Specifically, the SEC noted, Merrill’s 1997 offering documents for the securities purchased by the investors said in certain circumstances holders “may be unable to sell their shares” and may not have liquidity. In addition, the commission said, beginning in 2006, Merrill’s Web site contained disclosures saying there “may not always” be enough bidders to prevent auction failure and such failure was “possible” if Merrill did not bid.

But SIFMA said in its amicus brief two weeks later that the plaintiffs could not successfully plead market manipulation because widespread disclosures — in offering documents, newsletters, and national news articles — informed investors that broker-dealers’ ARS-market participation “affected the natural interplay between supply and demand.”

Those briefs were the latest episode in a string of efforts by regulators and private litigants alike to police the ARS market and seek compensation for investors harmed by the market’s collapse in 2008.

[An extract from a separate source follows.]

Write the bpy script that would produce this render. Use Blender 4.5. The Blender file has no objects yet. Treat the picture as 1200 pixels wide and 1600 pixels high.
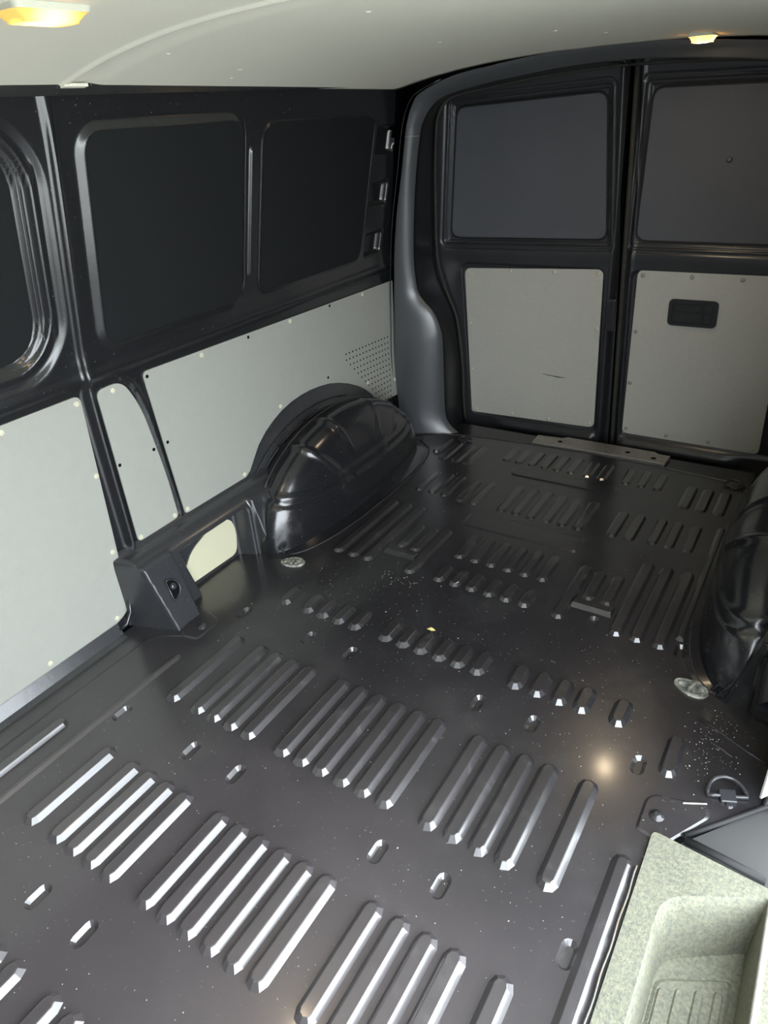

In May 2006, the SEC settled a securities fraud case against 15 broker-dealers, including Merrill, for conduct including the failure to disclose adequately to investors their efforts to intervene, between January 2003 and June 2004, in the then-$200 billion ARS market. The firms, which did not admit or deny liability, paid more than $13 million in penalties, including $1.5 million each from Merrill and seven other firms.

In August 2008, six months after the ARS market collapsed, the SEC announced a preliminary settlement with Merrill that would enable retail investors who purchased ARS through the firm to receive up to $7 billion to restore their losses and liquidity. Merrill agreed to buy back at par ARS from retail investors who bought securities from the firm before the market tanked.
Meanwhile, plaintiffs’ class-action lawyers filed a series of securities fraud lawsuits in federal courts across the country, stemming from the market’s collapse. Nine investor suits against Merrill were consolidated before Preska.

In interviews, Merrill and SIFMA welcomed the second circuit’s opinion.

“We’re pleased with the court’s decision,” said Bill Haldin, a spokesman for Bank of America Merrill Lynch.

Leslie Norwood, managing director and co-head of SIFMA’s muni division, said the ruling was “a significant win for the industry.”

SEC spokesman John Nester said: “While the court disagreed with our reading of the facts alleged by the plaintiff, we are pleased that the court noted that it agreed with commission’s views on the applicable law.”

An attorney for the investors, Jonathan Levine at Girard Gibbs in San Francisco, said they are evaluating their options. “We’re disappointed that the court of appeals disagreed with the SEC’s conclusion that investors should have been allowed to proceed with their claims,” Levine said.